**Exercise brief**
Copy out every line containing the word "parts".

[Collection entries]

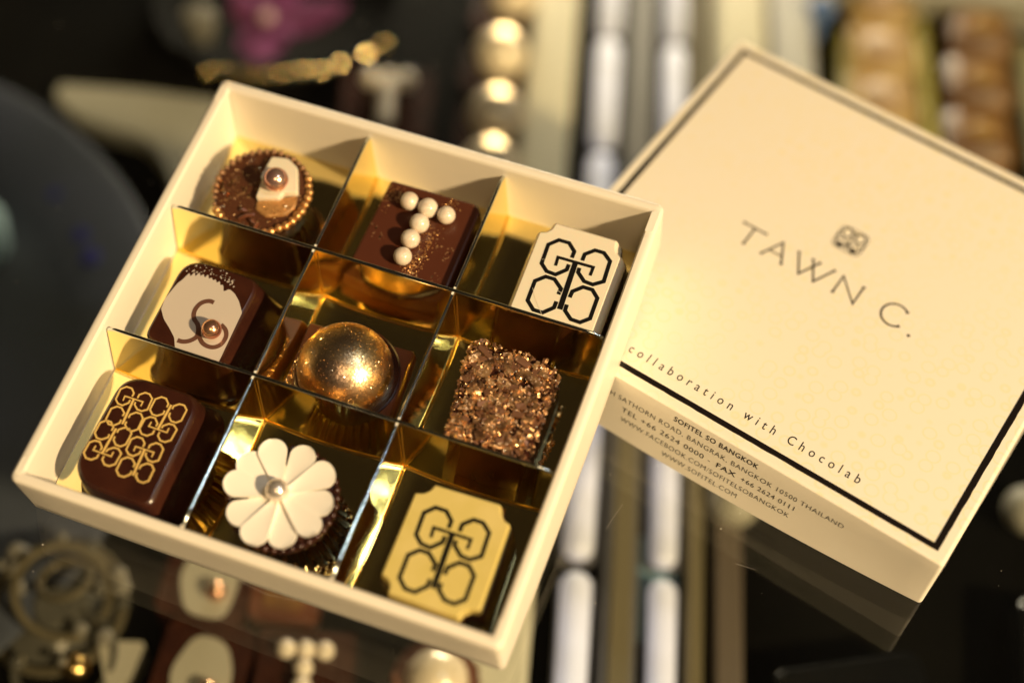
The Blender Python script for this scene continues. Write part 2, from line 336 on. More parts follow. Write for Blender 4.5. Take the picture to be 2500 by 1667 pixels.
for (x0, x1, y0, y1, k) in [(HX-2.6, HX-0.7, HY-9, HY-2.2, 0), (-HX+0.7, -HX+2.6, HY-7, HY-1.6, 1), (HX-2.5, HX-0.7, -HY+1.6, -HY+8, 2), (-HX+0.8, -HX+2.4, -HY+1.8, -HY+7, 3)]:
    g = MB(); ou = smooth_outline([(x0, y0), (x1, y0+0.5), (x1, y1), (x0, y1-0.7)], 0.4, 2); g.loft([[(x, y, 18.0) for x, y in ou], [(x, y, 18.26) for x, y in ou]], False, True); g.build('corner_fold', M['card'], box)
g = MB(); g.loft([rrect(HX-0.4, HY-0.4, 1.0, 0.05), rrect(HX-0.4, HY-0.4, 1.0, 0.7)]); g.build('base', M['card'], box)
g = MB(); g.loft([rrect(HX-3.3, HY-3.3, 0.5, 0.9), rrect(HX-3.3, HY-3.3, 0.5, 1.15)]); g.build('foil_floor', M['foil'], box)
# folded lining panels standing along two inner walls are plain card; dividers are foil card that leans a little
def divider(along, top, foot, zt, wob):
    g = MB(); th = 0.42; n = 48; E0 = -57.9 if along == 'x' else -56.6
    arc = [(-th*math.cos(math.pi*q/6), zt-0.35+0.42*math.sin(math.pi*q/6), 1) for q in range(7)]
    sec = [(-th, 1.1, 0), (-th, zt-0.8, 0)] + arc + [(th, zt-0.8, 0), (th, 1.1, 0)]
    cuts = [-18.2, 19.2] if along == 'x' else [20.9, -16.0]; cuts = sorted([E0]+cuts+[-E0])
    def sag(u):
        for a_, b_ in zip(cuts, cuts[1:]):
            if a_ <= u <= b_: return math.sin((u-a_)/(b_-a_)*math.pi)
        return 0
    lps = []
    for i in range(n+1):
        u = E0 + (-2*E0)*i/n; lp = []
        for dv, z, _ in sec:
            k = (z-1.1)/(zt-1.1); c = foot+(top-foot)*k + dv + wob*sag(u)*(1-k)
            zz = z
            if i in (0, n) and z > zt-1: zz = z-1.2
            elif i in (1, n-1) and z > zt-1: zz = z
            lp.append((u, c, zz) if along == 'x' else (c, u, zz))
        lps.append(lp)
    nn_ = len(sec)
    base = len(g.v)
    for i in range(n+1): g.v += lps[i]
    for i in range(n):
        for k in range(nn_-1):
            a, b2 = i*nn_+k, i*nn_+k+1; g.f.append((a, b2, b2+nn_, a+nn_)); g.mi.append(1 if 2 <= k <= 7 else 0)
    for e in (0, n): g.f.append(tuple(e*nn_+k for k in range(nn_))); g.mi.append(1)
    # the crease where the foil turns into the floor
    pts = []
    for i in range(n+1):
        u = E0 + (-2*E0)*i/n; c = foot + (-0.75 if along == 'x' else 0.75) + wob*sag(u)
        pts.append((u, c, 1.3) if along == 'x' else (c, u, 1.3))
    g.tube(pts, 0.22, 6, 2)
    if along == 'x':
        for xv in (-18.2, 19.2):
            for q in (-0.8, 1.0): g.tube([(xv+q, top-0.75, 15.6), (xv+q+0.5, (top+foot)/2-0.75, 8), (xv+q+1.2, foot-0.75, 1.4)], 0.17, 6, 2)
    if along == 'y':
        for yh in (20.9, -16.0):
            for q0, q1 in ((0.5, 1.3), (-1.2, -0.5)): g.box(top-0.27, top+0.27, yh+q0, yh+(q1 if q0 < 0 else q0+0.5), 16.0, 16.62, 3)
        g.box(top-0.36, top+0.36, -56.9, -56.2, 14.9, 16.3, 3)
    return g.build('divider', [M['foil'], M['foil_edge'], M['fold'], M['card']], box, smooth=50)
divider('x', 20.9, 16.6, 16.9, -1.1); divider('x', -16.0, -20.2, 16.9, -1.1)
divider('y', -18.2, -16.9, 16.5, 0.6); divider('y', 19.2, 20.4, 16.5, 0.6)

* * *

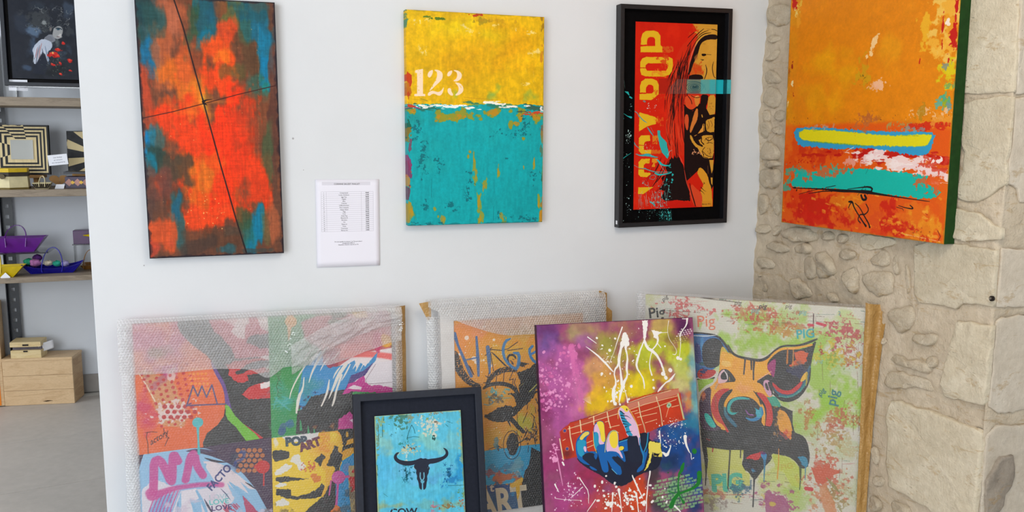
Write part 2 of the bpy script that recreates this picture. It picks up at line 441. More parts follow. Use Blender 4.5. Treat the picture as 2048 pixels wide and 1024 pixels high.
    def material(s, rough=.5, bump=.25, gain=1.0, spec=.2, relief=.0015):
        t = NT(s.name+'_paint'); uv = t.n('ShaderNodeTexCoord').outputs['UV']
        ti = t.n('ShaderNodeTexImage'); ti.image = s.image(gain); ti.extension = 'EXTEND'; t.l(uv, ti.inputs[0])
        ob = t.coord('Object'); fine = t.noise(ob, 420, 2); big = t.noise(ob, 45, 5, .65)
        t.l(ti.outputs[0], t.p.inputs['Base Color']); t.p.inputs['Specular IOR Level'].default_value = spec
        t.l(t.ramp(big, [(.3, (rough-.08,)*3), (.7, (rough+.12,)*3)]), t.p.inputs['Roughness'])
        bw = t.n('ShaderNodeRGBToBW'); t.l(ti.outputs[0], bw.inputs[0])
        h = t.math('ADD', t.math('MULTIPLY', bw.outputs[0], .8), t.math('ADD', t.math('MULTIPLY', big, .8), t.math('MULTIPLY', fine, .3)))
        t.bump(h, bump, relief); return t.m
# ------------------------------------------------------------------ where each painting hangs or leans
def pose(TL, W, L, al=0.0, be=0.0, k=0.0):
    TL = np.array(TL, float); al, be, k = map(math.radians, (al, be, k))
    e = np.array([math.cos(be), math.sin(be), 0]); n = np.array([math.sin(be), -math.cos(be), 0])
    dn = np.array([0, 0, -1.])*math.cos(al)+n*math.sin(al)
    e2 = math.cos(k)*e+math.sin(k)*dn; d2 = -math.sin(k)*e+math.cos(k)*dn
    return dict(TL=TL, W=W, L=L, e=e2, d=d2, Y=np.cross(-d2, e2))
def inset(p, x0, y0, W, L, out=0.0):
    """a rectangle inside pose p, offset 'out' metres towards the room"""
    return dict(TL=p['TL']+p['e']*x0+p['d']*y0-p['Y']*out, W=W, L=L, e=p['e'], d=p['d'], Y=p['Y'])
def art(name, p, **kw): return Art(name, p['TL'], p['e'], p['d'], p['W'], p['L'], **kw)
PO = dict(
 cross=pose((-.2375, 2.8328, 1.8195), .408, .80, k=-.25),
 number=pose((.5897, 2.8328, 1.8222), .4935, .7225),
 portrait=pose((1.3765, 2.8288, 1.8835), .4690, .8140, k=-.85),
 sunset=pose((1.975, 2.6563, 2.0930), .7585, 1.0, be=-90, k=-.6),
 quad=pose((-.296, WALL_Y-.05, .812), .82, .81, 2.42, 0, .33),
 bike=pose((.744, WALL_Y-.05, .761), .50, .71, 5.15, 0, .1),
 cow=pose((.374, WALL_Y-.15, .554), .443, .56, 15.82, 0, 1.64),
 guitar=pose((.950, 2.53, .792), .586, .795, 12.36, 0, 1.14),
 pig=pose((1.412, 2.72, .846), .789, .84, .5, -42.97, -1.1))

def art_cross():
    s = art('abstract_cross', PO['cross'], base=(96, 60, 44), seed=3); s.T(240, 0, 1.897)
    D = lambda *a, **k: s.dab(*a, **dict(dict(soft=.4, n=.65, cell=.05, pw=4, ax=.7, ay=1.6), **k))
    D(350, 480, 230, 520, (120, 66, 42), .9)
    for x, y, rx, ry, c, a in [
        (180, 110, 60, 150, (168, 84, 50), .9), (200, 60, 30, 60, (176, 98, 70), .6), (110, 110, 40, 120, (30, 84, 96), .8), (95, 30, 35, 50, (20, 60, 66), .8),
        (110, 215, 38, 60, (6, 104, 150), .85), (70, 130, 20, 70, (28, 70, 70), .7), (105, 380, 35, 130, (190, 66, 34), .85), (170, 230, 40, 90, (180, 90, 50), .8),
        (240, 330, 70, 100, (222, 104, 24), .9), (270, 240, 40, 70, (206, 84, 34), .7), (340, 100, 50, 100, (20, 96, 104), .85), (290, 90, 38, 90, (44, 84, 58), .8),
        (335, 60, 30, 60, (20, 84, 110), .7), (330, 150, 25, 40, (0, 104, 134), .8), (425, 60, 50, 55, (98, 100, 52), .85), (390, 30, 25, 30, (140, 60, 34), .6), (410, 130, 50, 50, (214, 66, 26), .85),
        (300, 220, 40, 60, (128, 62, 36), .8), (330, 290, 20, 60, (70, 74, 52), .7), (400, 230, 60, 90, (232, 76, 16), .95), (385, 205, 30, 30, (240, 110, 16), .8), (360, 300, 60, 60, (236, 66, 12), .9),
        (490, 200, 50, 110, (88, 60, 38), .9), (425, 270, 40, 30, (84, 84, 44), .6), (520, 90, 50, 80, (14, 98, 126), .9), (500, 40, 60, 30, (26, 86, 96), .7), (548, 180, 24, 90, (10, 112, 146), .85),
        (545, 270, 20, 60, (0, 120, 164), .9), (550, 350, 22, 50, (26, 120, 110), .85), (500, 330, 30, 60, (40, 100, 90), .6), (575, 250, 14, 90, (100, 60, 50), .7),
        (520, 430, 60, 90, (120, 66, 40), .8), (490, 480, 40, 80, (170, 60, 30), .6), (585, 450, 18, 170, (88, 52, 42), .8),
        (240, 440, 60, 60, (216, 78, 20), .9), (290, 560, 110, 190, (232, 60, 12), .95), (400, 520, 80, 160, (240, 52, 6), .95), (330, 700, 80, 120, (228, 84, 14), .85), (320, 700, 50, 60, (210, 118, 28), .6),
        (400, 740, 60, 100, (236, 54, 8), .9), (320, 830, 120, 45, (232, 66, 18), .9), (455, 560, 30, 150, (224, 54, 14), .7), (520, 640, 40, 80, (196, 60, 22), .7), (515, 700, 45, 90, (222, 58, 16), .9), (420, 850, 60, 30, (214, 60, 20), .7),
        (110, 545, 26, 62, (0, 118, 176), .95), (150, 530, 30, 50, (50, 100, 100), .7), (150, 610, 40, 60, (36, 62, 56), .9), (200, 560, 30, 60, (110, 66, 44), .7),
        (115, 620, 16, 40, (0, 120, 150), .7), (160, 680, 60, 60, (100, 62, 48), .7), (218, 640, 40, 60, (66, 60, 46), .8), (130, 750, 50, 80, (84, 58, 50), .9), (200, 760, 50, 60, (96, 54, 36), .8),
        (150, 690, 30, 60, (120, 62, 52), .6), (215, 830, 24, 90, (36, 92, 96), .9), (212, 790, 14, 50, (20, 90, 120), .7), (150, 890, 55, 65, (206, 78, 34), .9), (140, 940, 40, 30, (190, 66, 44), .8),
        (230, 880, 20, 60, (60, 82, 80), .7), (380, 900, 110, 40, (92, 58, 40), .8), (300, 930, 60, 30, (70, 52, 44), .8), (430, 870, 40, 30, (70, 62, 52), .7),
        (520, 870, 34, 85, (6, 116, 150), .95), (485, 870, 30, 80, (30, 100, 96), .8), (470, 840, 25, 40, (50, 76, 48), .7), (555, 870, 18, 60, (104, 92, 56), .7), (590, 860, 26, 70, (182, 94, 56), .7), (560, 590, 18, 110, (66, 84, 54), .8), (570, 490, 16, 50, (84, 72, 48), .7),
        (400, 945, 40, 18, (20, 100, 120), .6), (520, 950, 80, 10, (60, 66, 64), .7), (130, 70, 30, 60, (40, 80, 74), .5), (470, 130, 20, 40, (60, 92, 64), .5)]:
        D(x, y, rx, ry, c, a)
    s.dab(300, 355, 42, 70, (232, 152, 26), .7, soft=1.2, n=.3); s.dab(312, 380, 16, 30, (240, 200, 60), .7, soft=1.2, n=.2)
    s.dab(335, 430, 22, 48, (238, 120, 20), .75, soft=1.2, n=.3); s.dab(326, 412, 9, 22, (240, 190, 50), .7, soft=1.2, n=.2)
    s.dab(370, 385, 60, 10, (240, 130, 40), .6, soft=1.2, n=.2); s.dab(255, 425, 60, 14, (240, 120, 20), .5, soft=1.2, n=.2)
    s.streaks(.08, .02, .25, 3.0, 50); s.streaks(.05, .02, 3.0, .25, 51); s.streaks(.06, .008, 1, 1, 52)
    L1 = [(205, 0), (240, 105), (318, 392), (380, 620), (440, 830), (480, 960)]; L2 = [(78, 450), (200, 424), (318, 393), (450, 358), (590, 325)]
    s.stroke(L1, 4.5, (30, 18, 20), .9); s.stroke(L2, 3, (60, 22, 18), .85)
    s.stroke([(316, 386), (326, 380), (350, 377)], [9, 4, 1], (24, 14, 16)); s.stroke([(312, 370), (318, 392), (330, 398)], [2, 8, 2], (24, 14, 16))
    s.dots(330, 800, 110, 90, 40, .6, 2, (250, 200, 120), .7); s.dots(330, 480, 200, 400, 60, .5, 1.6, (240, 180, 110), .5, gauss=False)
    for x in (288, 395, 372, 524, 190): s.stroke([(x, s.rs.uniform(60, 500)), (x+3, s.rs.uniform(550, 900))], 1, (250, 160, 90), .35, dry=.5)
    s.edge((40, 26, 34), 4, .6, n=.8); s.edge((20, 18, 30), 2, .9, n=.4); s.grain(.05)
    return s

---

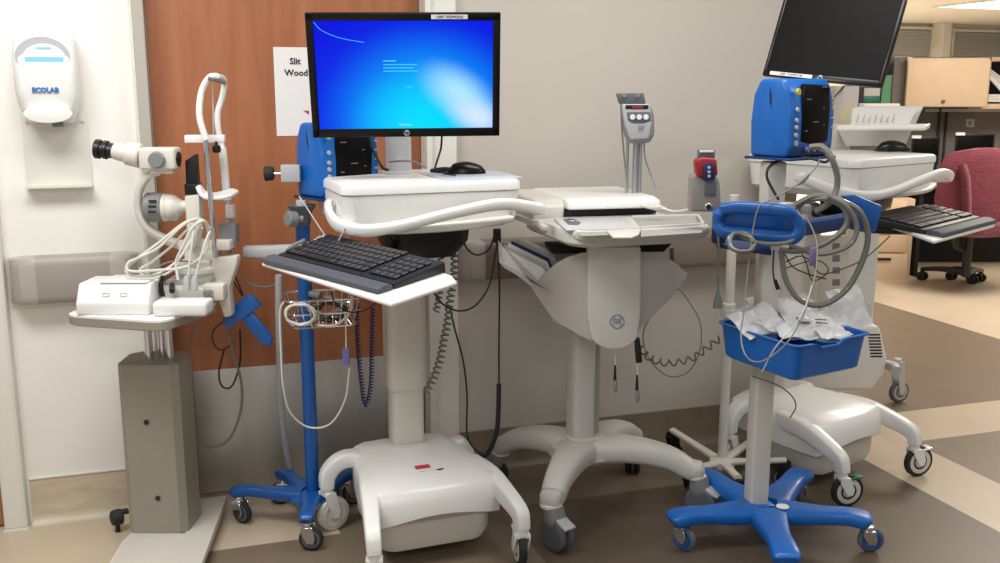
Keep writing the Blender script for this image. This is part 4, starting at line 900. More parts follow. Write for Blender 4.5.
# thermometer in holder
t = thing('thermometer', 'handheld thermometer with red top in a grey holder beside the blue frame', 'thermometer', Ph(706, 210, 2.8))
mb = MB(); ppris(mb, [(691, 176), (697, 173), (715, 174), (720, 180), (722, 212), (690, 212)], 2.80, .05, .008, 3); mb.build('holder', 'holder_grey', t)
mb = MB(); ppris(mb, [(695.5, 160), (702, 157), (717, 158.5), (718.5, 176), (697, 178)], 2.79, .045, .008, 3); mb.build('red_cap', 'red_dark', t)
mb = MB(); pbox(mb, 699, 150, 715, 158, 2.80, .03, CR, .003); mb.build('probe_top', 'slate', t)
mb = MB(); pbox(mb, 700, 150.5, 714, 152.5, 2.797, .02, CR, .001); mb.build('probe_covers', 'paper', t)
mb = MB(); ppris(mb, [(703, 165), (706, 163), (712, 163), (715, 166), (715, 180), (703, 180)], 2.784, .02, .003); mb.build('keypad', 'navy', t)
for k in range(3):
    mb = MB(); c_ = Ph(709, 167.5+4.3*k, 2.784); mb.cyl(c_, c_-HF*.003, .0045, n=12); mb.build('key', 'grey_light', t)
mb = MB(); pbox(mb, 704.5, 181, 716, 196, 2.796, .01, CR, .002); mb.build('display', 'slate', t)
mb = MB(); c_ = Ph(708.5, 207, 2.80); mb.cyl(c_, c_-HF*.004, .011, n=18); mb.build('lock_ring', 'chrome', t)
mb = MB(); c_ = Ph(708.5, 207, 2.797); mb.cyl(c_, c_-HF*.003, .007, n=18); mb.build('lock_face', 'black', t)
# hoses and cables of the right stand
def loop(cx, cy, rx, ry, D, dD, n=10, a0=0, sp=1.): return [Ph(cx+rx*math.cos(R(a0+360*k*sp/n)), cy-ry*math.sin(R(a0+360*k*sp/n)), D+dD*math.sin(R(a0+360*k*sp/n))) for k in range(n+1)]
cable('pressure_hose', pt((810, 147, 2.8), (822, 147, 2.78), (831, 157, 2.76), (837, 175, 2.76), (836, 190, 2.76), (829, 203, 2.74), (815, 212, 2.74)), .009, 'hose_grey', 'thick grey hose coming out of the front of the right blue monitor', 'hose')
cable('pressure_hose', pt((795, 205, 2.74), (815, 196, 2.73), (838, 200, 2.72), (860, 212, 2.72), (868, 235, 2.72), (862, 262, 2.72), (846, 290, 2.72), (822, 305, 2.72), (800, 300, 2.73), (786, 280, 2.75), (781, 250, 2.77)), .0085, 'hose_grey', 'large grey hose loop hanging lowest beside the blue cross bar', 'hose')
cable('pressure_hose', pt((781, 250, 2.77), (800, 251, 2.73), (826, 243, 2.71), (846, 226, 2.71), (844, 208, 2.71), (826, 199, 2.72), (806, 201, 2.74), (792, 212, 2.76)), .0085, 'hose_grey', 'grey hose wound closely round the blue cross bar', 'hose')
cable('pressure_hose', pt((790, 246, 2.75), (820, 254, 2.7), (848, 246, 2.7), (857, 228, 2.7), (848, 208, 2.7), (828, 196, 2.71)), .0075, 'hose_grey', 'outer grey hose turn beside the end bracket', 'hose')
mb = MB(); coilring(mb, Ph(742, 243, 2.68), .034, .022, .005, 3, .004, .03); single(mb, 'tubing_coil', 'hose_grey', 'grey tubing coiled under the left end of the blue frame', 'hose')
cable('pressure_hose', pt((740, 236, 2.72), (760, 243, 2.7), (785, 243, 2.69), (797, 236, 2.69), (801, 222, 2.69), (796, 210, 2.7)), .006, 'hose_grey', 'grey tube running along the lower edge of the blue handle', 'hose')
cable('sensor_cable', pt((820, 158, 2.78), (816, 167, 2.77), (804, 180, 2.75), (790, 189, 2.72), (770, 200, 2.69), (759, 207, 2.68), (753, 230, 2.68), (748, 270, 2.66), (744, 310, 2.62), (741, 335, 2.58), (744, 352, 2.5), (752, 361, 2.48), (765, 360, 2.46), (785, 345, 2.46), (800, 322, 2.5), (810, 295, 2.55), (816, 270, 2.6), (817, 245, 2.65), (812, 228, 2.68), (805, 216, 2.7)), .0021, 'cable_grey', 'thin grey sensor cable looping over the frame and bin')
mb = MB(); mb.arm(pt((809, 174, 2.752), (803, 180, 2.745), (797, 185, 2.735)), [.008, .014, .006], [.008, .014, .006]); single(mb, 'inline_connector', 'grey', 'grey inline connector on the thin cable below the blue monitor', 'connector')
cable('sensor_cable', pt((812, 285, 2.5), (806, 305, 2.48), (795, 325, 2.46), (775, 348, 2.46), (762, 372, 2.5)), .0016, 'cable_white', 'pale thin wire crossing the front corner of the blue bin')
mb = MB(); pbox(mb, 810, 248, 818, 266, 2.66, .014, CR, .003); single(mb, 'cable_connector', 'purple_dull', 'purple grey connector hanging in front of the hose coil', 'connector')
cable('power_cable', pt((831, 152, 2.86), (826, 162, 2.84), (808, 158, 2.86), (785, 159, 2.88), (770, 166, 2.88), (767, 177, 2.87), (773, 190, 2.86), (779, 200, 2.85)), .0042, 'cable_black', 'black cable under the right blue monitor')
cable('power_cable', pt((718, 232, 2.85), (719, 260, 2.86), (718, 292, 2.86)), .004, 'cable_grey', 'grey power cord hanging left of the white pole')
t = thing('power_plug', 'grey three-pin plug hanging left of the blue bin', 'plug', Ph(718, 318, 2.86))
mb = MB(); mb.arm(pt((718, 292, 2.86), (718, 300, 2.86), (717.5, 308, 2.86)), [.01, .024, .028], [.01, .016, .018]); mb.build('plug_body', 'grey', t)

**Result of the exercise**
The Blender Python script for this scene continues. Write part 2, from line 336 on. More parts follow. Write for Blender 4.5. Take the picture to be 2500 by 1667 pixels.
Write part 2 of the bpy script that recreates this picture. It picks up at line 441. More parts follow. Use Blender 4.5. Treat the picture as 2048 pixels wide and 1024 pixels high.
Keep writing the Blender script for this image. This is part 4, starting at line 900. More parts follow. Write for Blender 4.5.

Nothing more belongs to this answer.